Discrediting Israel was not equivalent to dismembering Israel. 7,000 rockets fired and the vast majority intercepted could not be offset by a very few landing – with the death of only three Jewish Israelis, an Arab Israeli couple and an Indian domestic care worker. Hamas, challenging Israel with red lines on Monday and finally forcing the rerouting and then cancellation of the Flag Day parade, was a token victory that could never offset the destruction that is currently being rained down on Gaza. Hamas had expected Israel to remain restrained in the face of rising public opinion. Hamas did not expect Israelis to damn public opinion and become determined to break the back of Hamas control once and for all.
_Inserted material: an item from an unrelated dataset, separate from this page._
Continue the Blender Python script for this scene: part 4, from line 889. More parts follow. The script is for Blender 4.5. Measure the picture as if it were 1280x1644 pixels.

What started as an effort to give Israel a black eye is quickly turning into a determined resolve of Israel to say, “Enough is enough.” Enough with fake news. Enough with fraudulent replacement narratives that distort history primarily by omissions and selective reading. Enough trying to avoid the Hamas quest for martyrdom. Enough is enough undergirds the new determination of Benny Gantz. If Hamas could up its ante, so could Israel and risk the wave of international criticism bound to come its way.
No one had expected Hamas to go this far. No one had expected an uprising among Palestinian-Israeli youth. No one had expected a cult of martyrdom to take hold and challenge Israel. But there were now extensive middle class vested interests in the Arab population of Israel and even in the West Bank that reject martyrdom, that does not buy into the new replacement narrative. Further, the burning of synagogues in Lod and the attacks in Acre would only offset charges of apartheid with countercharges of antisemitism that carry a greater resonance in the enlightened world. Even the Islamic party kingmaker, Mansour Abbas, has only taken a pause from what he perceives as his role as a kingmaker that not only allows an Israeli government to be formed, but allows the Palestinians to mount the real steps of power in Israel. What an unlikely source in the revolution of the Israeli polity – an ally of Hamas undermining the envisioned trajectory of martyrdom of Hamas.
Is there an exit ramp from the escalating violence? I cannot see it. The rhetorical battle now demands a heavyweight fight that will go the full fifteen rounds. Out of the battle, a new Israel will emerge in which the political power and role of 21% of the population becomes more fully acknowledged. Out of this conflagration will come a more broadly held conviction that endless expansion of Israel into the West Bank is fraught with mines. Out of the battle of a very attractive but false narrative of a stolen Palestine will emerge a renewed Israel determined to ensure its Israeli citizens have equal rights and that its Arab communities have access to an equal level of quality education and that the police will protect Palestinian communities from the criminal gangs that have been ravaging them.
Out of this firestorm will, hopefully, emerge a nascent Palestinian state.